Blended to Perfection from Stellenbosch and Durbanville

With the Bordeaux wine region commissioning the planting of new varieties more suited to a changing climate, the profile of the traditional South African Bordeaux-style blend might soon have to be revisited. Currently, this blend is cobbled together from Cabernet Sauvignon, Merlot, Cabernet Franc, Petit Verdot and Malbec. And this format has not only led to some of the Cape’s most celebrated wines but also its most commanding brands. Think Rubicon from Meerlust and Paul Sauer, courtesy of Kanonkop. In icons, we trust.
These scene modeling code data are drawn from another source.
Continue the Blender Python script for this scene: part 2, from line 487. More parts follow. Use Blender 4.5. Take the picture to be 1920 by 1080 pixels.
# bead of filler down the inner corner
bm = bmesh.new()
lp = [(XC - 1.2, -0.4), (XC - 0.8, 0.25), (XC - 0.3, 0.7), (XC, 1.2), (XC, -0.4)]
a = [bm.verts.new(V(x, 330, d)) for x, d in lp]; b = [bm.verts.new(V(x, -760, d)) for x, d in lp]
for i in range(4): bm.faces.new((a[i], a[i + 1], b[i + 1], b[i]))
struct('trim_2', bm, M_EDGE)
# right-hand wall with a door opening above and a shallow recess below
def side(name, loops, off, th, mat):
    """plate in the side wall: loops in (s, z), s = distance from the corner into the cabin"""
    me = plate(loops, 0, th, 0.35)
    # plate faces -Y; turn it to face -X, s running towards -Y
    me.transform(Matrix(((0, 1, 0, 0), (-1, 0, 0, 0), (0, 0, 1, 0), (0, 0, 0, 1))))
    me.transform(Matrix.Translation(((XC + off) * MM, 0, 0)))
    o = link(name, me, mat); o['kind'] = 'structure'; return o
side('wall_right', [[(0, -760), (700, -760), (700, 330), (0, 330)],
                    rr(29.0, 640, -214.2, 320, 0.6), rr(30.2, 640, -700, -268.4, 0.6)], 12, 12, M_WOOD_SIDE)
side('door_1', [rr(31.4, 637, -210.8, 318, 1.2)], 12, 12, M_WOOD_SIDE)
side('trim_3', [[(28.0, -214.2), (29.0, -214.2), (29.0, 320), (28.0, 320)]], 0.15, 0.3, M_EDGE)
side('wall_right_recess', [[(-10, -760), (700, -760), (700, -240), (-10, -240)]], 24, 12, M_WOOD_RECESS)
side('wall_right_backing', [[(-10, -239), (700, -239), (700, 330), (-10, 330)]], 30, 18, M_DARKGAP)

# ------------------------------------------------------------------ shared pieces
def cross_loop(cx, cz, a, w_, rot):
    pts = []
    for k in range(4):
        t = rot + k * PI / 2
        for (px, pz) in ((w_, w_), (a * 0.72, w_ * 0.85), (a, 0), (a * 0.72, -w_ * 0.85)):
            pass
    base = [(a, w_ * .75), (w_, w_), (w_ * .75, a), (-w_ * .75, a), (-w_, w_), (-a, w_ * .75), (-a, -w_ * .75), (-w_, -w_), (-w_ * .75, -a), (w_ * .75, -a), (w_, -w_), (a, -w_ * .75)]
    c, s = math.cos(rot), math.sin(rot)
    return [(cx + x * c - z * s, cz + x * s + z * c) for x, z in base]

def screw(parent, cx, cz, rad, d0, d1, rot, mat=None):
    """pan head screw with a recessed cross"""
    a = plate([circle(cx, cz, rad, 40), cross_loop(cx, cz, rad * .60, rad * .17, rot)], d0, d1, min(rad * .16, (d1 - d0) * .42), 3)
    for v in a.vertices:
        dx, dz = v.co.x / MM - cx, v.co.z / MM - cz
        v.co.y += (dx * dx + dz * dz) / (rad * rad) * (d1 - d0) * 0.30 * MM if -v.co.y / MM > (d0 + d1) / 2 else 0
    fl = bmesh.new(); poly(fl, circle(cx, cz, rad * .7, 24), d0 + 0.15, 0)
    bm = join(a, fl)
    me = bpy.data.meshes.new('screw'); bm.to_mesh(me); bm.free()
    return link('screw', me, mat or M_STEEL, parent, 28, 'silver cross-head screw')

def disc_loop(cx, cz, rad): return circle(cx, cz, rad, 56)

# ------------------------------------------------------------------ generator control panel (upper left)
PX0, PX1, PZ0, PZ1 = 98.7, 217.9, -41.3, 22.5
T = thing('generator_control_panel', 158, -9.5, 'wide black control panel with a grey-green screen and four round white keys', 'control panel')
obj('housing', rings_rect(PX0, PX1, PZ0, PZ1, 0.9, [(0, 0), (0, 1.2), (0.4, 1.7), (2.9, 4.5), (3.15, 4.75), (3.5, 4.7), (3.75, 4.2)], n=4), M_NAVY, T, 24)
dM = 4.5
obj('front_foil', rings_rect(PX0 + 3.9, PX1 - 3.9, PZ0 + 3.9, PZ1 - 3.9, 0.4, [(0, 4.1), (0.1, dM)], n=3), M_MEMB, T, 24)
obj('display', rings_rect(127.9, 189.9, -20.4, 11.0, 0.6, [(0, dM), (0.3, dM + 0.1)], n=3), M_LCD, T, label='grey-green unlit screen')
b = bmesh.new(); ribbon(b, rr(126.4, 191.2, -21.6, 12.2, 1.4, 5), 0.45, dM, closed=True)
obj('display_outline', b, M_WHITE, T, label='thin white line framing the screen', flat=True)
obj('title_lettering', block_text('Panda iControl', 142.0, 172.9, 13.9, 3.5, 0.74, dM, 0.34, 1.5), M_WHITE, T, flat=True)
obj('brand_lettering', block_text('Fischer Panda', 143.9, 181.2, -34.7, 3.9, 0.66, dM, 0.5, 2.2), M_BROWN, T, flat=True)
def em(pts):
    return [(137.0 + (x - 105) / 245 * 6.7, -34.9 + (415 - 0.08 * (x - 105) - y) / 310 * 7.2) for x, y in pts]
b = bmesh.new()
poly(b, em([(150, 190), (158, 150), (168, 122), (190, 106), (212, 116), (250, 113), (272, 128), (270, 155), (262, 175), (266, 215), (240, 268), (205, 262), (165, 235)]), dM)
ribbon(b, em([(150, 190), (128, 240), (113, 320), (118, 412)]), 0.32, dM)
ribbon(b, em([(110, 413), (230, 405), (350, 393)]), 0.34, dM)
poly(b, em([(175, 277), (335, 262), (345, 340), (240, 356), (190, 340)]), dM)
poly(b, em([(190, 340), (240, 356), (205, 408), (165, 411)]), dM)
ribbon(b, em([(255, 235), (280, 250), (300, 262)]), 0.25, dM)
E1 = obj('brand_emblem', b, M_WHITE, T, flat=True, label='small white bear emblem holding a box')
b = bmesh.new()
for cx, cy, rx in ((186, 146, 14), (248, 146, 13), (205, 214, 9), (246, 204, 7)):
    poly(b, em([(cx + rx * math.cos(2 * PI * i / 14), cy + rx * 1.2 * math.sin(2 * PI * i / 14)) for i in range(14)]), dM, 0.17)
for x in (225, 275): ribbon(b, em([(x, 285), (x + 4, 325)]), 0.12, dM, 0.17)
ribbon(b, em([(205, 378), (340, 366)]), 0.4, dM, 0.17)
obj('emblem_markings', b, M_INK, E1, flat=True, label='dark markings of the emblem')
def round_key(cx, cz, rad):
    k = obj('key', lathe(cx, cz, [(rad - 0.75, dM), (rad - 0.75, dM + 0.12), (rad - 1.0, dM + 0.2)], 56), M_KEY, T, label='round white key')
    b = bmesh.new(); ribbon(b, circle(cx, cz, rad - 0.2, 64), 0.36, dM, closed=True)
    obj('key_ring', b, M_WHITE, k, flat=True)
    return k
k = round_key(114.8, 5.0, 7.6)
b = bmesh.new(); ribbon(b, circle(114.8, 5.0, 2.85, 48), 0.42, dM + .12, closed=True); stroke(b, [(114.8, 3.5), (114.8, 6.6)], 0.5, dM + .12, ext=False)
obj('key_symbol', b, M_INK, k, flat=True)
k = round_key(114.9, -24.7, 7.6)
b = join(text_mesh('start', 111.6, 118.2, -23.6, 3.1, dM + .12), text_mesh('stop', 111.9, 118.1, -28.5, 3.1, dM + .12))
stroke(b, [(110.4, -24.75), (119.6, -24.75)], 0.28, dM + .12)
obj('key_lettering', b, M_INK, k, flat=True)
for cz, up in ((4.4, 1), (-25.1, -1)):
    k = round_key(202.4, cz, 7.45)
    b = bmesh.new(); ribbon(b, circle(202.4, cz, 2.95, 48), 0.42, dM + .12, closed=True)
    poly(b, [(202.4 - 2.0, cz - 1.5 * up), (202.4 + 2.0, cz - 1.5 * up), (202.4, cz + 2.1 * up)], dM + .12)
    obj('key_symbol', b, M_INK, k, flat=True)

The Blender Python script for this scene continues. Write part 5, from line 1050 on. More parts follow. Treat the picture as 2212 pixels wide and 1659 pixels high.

Welgemeend, out Klapmuts way, made the first Bordeaux-style blend from vintage 1979, with Stellenbosch’s Meerlust introducing Rubicon out of the 1980 harvest. Delheim, perched on the Simonsberg above Muratie, caught-on one year later, the Delheim Grand Reserve 1981 popping the estate’s cherry in joining the quest to establish these styles of wines in South Africa.

Exactly one day before this compulsory state of house-bound solitude, Nora Thiel, daughter of Delheim’s late pater familias Spatz Sperling, sent me back to Cape Town with a bottle of Delheim Grand Reserve from the comet 2015 vintage. Whether this was a gift out of sympathy or generosity, I don’t know. But it did give me a chance to give the wine a decent going-over, and in the process to long for the rugged slopes of the Simonsberg from my urban state of capture.